What the market does is to reduce greatly the range of issues that must be decided through political means, and thereby to minimise the extent to which government need participate directly in the game. The characteristic feature of action through political channels is that it tends to require or enforce substantial conformity. The great advantage of the market, on the other hand, is that it permits wide diversity. It is, in political terms, a system of proportional representation. Each man can vote, as it were, for the colour of tie he wants and get it: he does not have to see what colour the majority wants and then, if he is in the minority, submit."

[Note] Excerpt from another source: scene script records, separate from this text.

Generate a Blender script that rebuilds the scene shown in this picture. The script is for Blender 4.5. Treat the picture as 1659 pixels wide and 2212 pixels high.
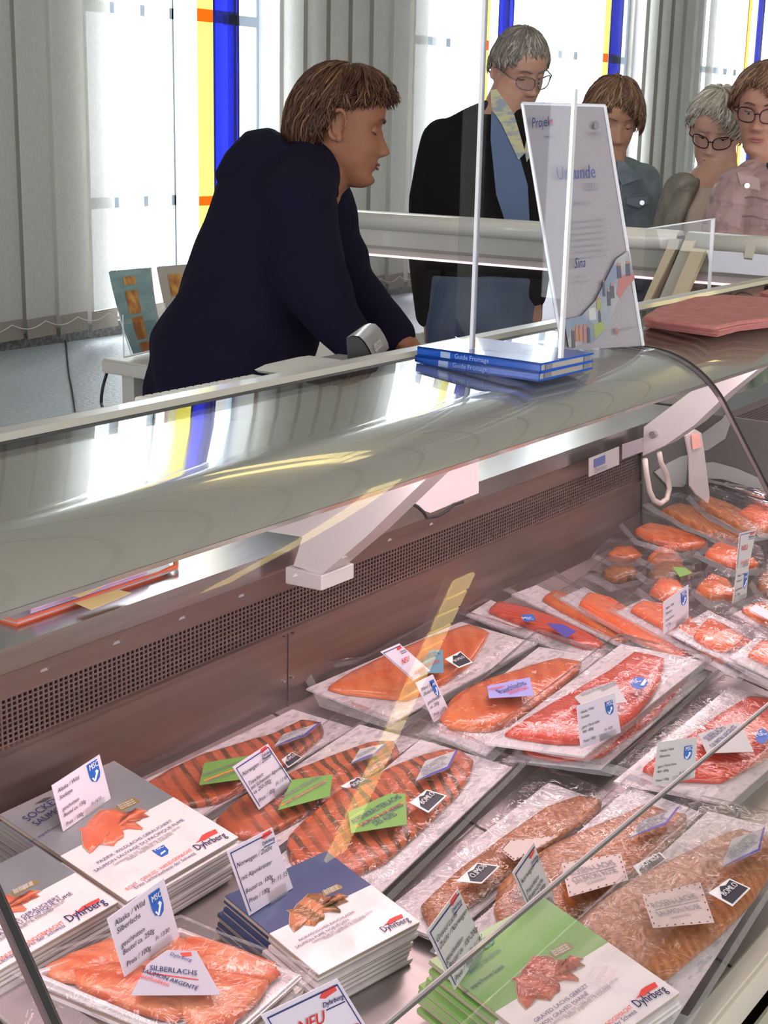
import bpy, bmesh, math, random
from mathutils import Vector, Matrix, noise
random.seed(7)
for _o in list(bpy.data.objects): bpy.data.objects.remove(_o)
SC = bpy.context.scene
COL = SC.collection
# ------------------------------------------------------------------ camera
W_, H_, F_ = 1659.0, 2212.0, 3150.0
CX, CY = 829.5, 1106.0
CAM = Vector((0, 0, 1.52))
_vp = Vector((3100 - CX, 315 - CY, F_))
Xc = _vp.normalized()                                   # world X in camera axes (x right, y down, z forward)
_n = Vector((1, math.tan(math.radians(1.3)), 0)).cross(_vp).normalized()
Zc = _n if _n.y < 0 else -_n
Yc = Zc.cross(Xc)
def c2w(v): return Vector((Xc.dot(v), Yc.dot(v), Zc.dot(v)))
RIGHT = c2w(Vector((1, 0, 0))); DOWN = c2w(Vector((0, 1, 0))); FWD = c2w(Vector((0, 0, 1)))
cd = bpy.data.cameras.new('camera'); cam = bpy.data.objects.new('camera', cd); COL.objects.link(cam)
cd.sensor_fit = 'HORIZONTAL'; cd.sensor_width = 36; cd.lens = 36 * F_ / W_
cd.clip_start = .02; cd.clip_end = 200
m = Matrix((( RIGHT.x, -DOWN.x, -FWD.x), (RIGHT.y, -DOWN.y, -FWD.y), (RIGHT.z, -DOWN.z, -FWD.z))).to_4x4()
m.translation = CAM
cam.matrix_world = m
SC.camera = cam
# ------------------------------------------------------------------ world, exposure
w = bpy.data.worlds.new('sky'); SC.world = w; w.use_nodes = True
w.node_tree.nodes['Background'].inputs[0].default_value = (.93, .97, 1, 1)
w.node_tree.nodes['Background'].inputs[1].default_value = 8.0
SC.view_settings.view_transform = 'Standard'; SC.view_settings.look = 'None'
SC.view_settings.gamma = 1; SC.view_settings.use_curve_mapping = False
SC.view_settings.exposure = 0.0
def area(name, loc, size, sizey, power, col, direction):
    l = bpy.data.lights.new(name, 'AREA'); l.shape = 'RECTANGLE'; l.size = size; l.size_y = sizey
    l.energy = power; l.color = col
    o = bpy.data.objects.new(name, l); COL.objects.link(o); o.location = loc
    o.rotation_euler = Vector(direction).to_track_quat('-Z', 'Y').to_euler()
    return o
WALLY = 7.56
# daylight entering by the windows of the far wall, and by the shop windows behind and left of the camera
for (a, b) in ((7.31, 9.23), (11.3, 15.7)):
    area('daylight', ((a + b) / 2, WALLY + .5, 2.9), b - a, 5.2, 110, (.9, .96, 1), (0, -1, -.15))
for k in range(6): area('daylight_rear', (-3.2 + 1.25 * k, -4.7, 2.3), .5, 3.2, 34, (.95, .97, 1), (.25, 1, .0))
for k in range(5): area('daylight_side', (-3.85, -2.6 + 1.7 * k, 2.3), .6, 3.2, 48, (.95, .97, 1), (1, .12, .0))
# ------------------------------------------------------------------ pixel helpers (real planes)
def ray(px, py): return c2w(Vector((px - CX, py - CY, F_)))
def P(px, py, x=None, y=None, z=None):
    d = ray(px, py)
    if z is not None: t = (z - CAM.z) / d.z
    elif y is not None: t = (y - CAM.y) / d.y
    else: t = (x - CAM.x) / d.x
    return CAM + d * t
def D(px, py, dep): return CAM + ray(px, py) * (dep / F_)
def PP(px, py, pl):                                     # plane (point, normal)
    d = ray(px, py); return CAM + d * ((pl[0] - CAM).dot(pl[1]) / d.dot(pl[1]))
DZ0, DY0, DS = .72, .43, .203
DN = Vector((0, -DS, 1)).normalized()
def deck(h): return (Vector((0, DY0, DZ0 + h)), DN)
def deckz(y): return DZ0 + (y - DY0) * DS
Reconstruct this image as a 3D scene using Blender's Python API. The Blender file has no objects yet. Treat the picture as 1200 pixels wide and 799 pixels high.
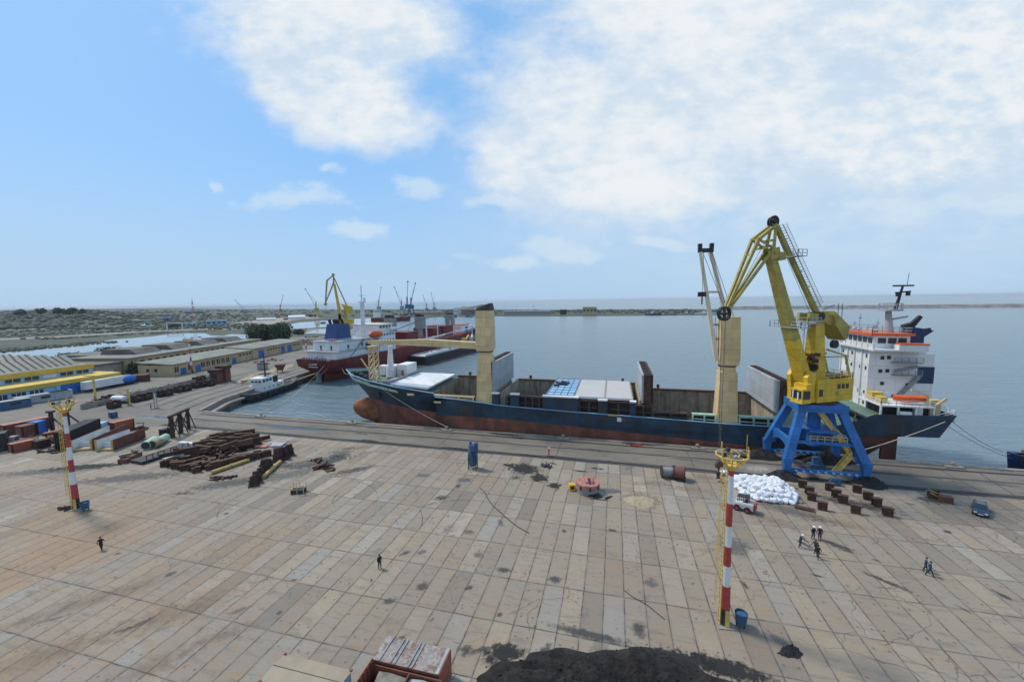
import bpy, math, random
from mathutils import Vector, Matrix, noise as noise_
random.seed(7)
R = math.radians
S = bpy.context.scene
C = S.collection

# ------------------------------------------------------------------ camera
CAM_H = 34.0; FPX = 467.0
YAW, PITCH, ROLL = R(14.4), R(5.79), R(0.758)
fw = Vector((-math.sin(YAW)*math.cos(PITCH), math.cos(YAW)*math.cos(PITCH), -math.sin(PITCH)))
r0 = Vector((math.cos(YAW), math.sin(YAW), 0)); u0 = r0.cross(fw)
cr = r0*math.cos(ROLL) - u0*math.sin(ROLL); cu = u0*math.cos(ROLL) + r0*math.sin(ROLL)
cd = bpy.data.cameras.new('camera'); cam = bpy.data.objects.new('camera', cd); C.objects.link(cam)
cd.sensor_width = 36; cd.lens = FPX/1200*36; cd.clip_start = .1; cd.clip_end = 80000
cam.matrix_world = Matrix(((cr.x, cu.x, -fw.x, 0), (cr.y, cu.y, -fw.y, 0), (cr.z, cu.z, -fw.z, CAM_H), (0, 0, 0, 1)))
S.camera = cam

# ------------------------------------------------------------------ sun, sky, exposure
SUN_DIR = Vector((-.66, .16, .95)).normalized()          # towards the sun
SUN_EL = math.asin(SUN_DIR.z); SUN_AZ = math.atan2(SUN_DIR.x, SUN_DIR.y)
sl = bpy.data.lights.new('sun', 'SUN'); sl.energy = 2.9; sl.angle = R(9); sl.color = (1, .92, .80)
so = bpy.data.objects.new('sun', sl); C.objects.link(so)
so.rotation_euler = SUN_DIR.to_track_quat('Z', 'Y').to_euler()
S.view_settings.view_transform = 'Standard'; S.view_settings.look = 'None'
S.view_settings.exposure = 0.1; S.view_settings.gamma = 1; S.view_settings.use_curve_mapping = False
SKY_STRENGTH = .12
HAZE = .000042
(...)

Source: Milton Friedman, Capitalism and Freedom (Chicago University Press, 1962)
Thatcher
"Freedom is indivisible. Once the state controls the means of production, distribution and exchange, all of us would become dependent on it." (1986)
Gray
"Hayek's insight is that against a background of stable laws, human individuals, left to their own devices, will produce an order spontaneously which is more complex and more stable than any which could be designed by the human mind. It's also an order ... which embodies their purposes and their goals. The moral defence of the market is that it protects freedom and voluntary exchange: whereas the moral hazard of economic planning is that it subordinates the purposes of some to those of the rulers."
John Gray (Oxford University, 1989)
Part (a)
All three quotes equate "freedom" with a market system. Explain the reasons that the authors would be likely to give for this.
Part (b)
In what ways might a market system not lead to greater "freedom" for all?